Question 693410
For quadratics you need everything on the left side of the equal sign:

{{{3u^2-5u-2=0}}}

There are 2 ways of solving quadratics. 

A. You try to find to numbers that their product is equal to the product of the u^2 coefficient and the number without letter (in this case {{{3(-2)=-6}}}), and their sum is equal to the u coefficient (in this case {{{-5}}}). The numbers that multiplied give {{{-6}}} and added give {{{-5}}} are : {{{-6}}} and {{{+1}}}.

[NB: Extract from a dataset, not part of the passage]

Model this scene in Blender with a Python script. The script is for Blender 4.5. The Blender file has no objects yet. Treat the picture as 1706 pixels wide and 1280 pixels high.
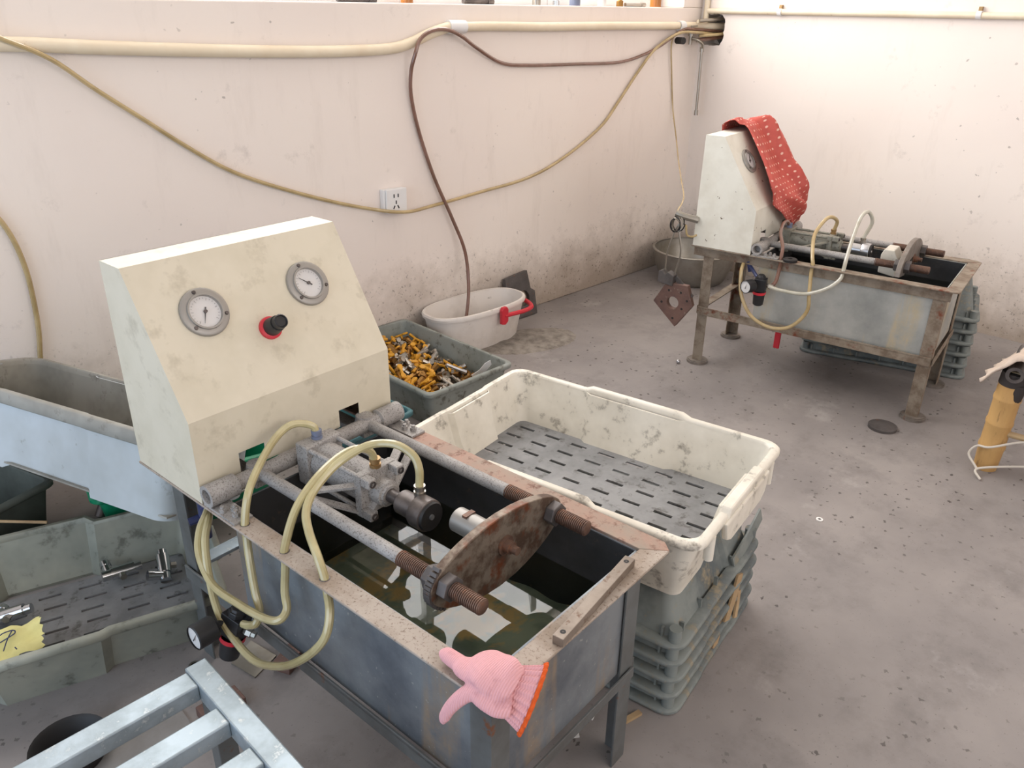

Instead of {{{-5u}}} in the original equation write the two numbers multiplied by {{{u}}}:

{{{3u^2 -6u+u-2=0}}}

Group the four terms in 2 pairs: first two terms and last two terms.

{{{(3u^2-6u)+(u-2)=0}}}

See if you can factor out anything from those parentheses (you always have at least the letter from the first parenthesis):

{{{3u(u-2)+1(u-2)=0}}}

If you done everything right the two parentheses are the same at this point. This repeated parenthesis is one of the 2 parentheses you want to solve the quadratic. The second one is put together by what you factored out:

{{{(u-2)(3u+1)=0}}}

For the quadratic solutions take each parenthesis and set it equal to zero.

First solution: 

{{{u-2=0}}}
{{{u=2}}}

Second solution:

{{{3u+1=0}}}
{{{u=-1/3}}}

This method does not always work. 

B. The second method is to know the quadratic formula, and works every time:

If {{{ax^2+bx+c=0}}} then the solutions are given by:

{{{x = (-b +- sqrt( b^2-4*a*c ))/(2*a) }}} 

In your case {{{3u^2-5u-2=0}}}, {{{a=3}}}, {{{b=-5}}}, {{{c=-2}}}.

{{{u=(5 +- sqrt( 25-4*(3)*(-2) ))/6 }}}

{{{u=(5 +- sqrt( 25+24))/6 }}}

{{{u=(5 +- sqrt( 49))/6 }}}

{{{u=(5 +- 7)/6 }}}

First solution:

{{{u = (5+7)/6 = 12/6=2}}}

Second solution:

{{{u=(5-7)/6=-2/6=-1/3}}}